§ Material
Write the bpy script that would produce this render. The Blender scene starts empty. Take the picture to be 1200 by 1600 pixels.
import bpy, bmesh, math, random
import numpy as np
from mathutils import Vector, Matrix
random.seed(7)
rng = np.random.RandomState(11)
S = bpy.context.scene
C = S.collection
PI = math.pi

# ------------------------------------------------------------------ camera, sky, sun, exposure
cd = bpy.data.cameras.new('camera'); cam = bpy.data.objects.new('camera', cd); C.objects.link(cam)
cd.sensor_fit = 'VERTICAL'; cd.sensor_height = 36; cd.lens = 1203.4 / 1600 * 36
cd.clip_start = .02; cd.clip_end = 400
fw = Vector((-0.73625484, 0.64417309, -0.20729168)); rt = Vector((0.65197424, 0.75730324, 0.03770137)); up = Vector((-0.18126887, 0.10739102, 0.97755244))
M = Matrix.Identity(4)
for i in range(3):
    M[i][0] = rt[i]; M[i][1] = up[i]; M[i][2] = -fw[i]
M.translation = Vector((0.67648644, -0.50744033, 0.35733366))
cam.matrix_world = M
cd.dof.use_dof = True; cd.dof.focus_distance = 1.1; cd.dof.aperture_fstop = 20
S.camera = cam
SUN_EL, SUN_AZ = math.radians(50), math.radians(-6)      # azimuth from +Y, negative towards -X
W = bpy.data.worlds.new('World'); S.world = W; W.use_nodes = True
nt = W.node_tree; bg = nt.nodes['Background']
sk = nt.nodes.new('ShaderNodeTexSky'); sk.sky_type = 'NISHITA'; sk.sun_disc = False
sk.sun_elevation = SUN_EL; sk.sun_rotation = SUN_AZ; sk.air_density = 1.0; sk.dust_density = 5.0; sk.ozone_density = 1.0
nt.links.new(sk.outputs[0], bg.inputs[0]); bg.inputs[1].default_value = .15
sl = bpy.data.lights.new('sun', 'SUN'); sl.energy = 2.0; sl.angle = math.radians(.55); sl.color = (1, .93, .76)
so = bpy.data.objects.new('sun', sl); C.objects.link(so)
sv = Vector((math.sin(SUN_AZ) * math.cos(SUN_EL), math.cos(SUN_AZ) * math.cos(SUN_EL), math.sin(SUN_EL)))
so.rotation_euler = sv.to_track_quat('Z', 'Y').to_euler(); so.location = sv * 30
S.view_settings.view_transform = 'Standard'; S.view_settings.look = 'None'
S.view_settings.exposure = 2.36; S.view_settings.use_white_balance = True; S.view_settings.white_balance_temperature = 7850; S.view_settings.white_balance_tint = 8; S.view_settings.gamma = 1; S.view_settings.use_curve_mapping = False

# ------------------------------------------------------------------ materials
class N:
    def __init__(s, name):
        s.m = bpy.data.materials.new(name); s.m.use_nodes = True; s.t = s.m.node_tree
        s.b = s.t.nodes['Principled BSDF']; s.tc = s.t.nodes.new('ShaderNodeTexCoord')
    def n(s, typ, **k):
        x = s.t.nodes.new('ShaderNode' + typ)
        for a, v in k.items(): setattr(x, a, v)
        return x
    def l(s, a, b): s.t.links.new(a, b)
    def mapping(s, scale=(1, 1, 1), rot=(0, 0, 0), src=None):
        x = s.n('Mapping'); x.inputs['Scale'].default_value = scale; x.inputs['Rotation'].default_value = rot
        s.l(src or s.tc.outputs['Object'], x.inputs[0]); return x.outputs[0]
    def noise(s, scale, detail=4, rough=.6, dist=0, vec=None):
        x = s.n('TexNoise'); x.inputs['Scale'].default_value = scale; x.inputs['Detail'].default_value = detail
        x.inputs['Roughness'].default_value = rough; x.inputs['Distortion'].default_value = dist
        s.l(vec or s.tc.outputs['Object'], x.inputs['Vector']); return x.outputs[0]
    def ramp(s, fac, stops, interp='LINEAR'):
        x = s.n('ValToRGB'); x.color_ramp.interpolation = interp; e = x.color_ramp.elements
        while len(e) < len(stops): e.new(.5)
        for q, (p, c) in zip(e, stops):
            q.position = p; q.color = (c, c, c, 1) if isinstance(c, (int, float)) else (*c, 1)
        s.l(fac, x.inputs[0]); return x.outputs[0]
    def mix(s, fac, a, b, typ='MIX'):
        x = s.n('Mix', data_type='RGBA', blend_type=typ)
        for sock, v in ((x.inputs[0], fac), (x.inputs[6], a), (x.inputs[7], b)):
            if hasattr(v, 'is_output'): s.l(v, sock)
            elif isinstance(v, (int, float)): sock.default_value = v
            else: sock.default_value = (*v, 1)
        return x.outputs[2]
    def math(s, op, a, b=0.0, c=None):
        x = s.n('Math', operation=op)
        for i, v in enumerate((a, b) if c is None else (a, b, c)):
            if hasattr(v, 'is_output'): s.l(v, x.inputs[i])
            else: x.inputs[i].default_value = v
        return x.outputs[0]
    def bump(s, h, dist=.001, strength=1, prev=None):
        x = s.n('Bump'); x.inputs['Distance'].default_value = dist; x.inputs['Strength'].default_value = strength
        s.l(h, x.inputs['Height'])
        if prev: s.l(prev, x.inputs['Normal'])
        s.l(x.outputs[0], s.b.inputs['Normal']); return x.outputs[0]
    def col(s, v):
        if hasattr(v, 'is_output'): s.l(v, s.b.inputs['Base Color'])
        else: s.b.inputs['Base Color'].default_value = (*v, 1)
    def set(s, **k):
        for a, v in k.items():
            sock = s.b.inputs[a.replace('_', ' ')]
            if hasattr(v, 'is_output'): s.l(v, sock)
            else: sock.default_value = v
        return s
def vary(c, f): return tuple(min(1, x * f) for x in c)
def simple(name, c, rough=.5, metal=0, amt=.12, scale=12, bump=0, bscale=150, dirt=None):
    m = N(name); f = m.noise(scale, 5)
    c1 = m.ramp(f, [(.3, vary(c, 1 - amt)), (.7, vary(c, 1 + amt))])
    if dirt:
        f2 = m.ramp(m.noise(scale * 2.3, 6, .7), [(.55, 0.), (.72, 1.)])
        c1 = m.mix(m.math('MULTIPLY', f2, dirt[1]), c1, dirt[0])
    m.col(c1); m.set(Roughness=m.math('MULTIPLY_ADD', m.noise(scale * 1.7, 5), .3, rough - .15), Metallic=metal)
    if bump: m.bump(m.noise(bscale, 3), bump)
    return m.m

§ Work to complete
Repeat the data precisely, line by line.

§ Written answer
Write the bpy script that would produce this render. The Blender scene starts empty. Take the picture to be 1200 by 1600 pixels.
import bpy, bmesh, math, random
import numpy as np
from mathutils import Vector, Matrix
random.seed(7)
rng = np.random.RandomState(11)
S = bpy.context.scene
C = S.collection
PI = math.pi

# ------------------------------------------------------------------ camera, sky, sun, exposure
cd = bpy.data.cameras.new('camera'); cam = bpy.data.objects.new('camera', cd); C.objects.link(cam)
cd.sensor_fit = 'VERTICAL'; cd.sensor_height = 36; cd.lens = 1203.4 / 1600 * 36
cd.clip_start = .02; cd.clip_end = 400
fw = Vector((-0.73625484, 0.64417309, -0.20729168)); rt = Vector((0.65197424, 0.75730324, 0.03770137)); up = Vector((-0.18126887, 0.10739102, 0.97755244))
M = Matrix.Identity(4)
for i in range(3):
    M[i][0] = rt[i]; M[i][1] = up[i]; M[i][2] = -fw[i]
M.translation = Vector((0.67648644, -0.50744033, 0.35733366))
cam.matrix_world = M
cd.dof.use_dof = True; cd.dof.focus_distance = 1.1; cd.dof.aperture_fstop = 20
S.camera = cam
SUN_EL, SUN_AZ = math.radians(50), math.radians(-6)      # azimuth from +Y, negative towards -X
W = bpy.data.worlds.new('World'); S.world = W; W.use_nodes = True
nt = W.node_tree; bg = nt.nodes['Background']
sk = nt.nodes.new('ShaderNodeTexSky'); sk.sky_type = 'NISHITA'; sk.sun_disc = False
sk.sun_elevation = SUN_EL; sk.sun_rotation = SUN_AZ; sk.air_density = 1.0; sk.dust_density = 5.0; sk.ozone_density = 1.0
nt.links.new(sk.outputs[0], bg.inputs[0]); bg.inputs[1].default_value = .15
sl = bpy.data.lights.new('sun', 'SUN'); sl.energy = 2.0; sl.angle = math.radians(.55); sl.color = (1, .93, .76)
so = bpy.data.objects.new('sun', sl); C.objects.link(so)
sv = Vector((math.sin(SUN_AZ) * math.cos(SUN_EL), math.cos(SUN_AZ) * math.cos(SUN_EL), math.sin(SUN_EL)))
so.rotation_euler = sv.to_track_quat('Z', 'Y').to_euler(); so.location = sv * 30
S.view_settings.view_transform = 'Standard'; S.view_settings.look = 'None'
S.view_settings.exposure = 2.36; S.view_settings.use_white_balance = True; S.view_settings.white_balance_temperature = 7850; S.view_settings.white_balance_tint = 8; S.view_settings.gamma = 1; S.view_settings.use_curve_mapping = False

# ------------------------------------------------------------------ materials
class N:
    def __init__(s, name):
        s.m = bpy.data.materials.new(name); s.m.use_nodes = True; s.t = s.m.node_tree
        s.b = s.t.nodes['Principled BSDF']; s.tc = s.t.nodes.new('ShaderNodeTexCoord')
    def n(s, typ, **k):
        x = s.t.nodes.new('ShaderNode' + typ)
        for a, v in k.items(): setattr(x, a, v)
        return x
    def l(s, a, b): s.t.links.new(a, b)
    def mapping(s, scale=(1, 1, 1), rot=(0, 0, 0), src=None):
        x = s.n('Mapping'); x.inputs['Scale'].default_value = scale; x.inputs['Rotation'].default_value = rot
        s.l(src or s.tc.outputs['Object'], x.inputs[0]); return x.outputs[0]
    def noise(s, scale, detail=4, rough=.6, dist=0, vec=None):
        x = s.n('TexNoise'); x.inputs['Scale'].default_value = scale; x.inputs['Detail'].default_value = detail
        x.inputs['Roughness'].default_value = rough; x.inputs['Distortion'].default_value = dist
        s.l(vec or s.tc.outputs['Object'], x.inputs['Vector']); return x.outputs[0]
    def ramp(s, fac, stops, interp='LINEAR'):
        x = s.n('ValToRGB'); x.color_ramp.interpolation = interp; e = x.color_ramp.elements
        while len(e) < len(stops): e.new(.5)
        for q, (p, c) in zip(e, stops):
            q.position = p; q.color = (c, c, c, 1) if isinstance(c, (int, float)) else (*c, 1)
        s.l(fac, x.inputs[0]); return x.outputs[0]
    def mix(s, fac, a, b, typ='MIX'):
        x = s.n('Mix', data_type='RGBA', blend_type=typ)
        for sock, v in ((x.inputs[0], fac), (x.inputs[6], a), (x.inputs[7], b)):
            if hasattr(v, 'is_output'): s.l(v, sock)
            elif isinstance(v, (int, float)): sock.default_value = v
            else: sock.default_value = (*v, 1)
        return x.outputs[2]
    def math(s, op, a, b=0.0, c=None):
        x = s.n('Math', operation=op)
        for i, v in enumerate((a, b) if c is None else (a, b, c)):
            if hasattr(v, 'is_output'): s.l(v, x.inputs[i])
            else: x.inputs[i].default_value = v
        return x.outputs[0]
    def bump(s, h, dist=.001, strength=1, prev=None):
        x = s.n('Bump'); x.inputs['Distance'].default_value = dist; x.inputs['Strength'].default_value = strength
        s.l(h, x.inputs['Height'])
        if prev: s.l(prev, x.inputs['Normal'])
        s.l(x.outputs[0], s.b.inputs['Normal']); return x.outputs[0]
    def col(s, v):
        if hasattr(v, 'is_output'): s.l(v, s.b.inputs['Base Color'])
        else: s.b.inputs['Base Color'].default_value = (*v, 1)
    def set(s, **k):
        for a, v in k.items():
            sock = s.b.inputs[a.replace('_', ' ')]
            if hasattr(v, 'is_output'): s.l(v, sock)
            else: sock.default_value = v
        return s
def vary(c, f): return tuple(min(1, x * f) for x in c)
def simple(name, c, rough=.5, metal=0, amt=.12, scale=12, bump=0, bscale=150, dirt=None):
    m = N(name); f = m.noise(scale, 5)
    c1 = m.ramp(f, [(.3, vary(c, 1 - amt)), (.7, vary(c, 1 + amt))])
    if dirt:
        f2 = m.ramp(m.noise(scale * 2.3, 6, .7), [(.55, 0.), (.72, 1.)])
        c1 = m.mix(m.math('MULTIPLY', f2, dirt[1]), c1, dirt[0])
    m.col(c1); m.set(Roughness=m.math('MULTIPLY_ADD', m.noise(scale * 1.7, 5), .3, rough - .15), Metallic=metal)
    if bump: m.bump(m.noise(bscale, 3), bump)
    return m.m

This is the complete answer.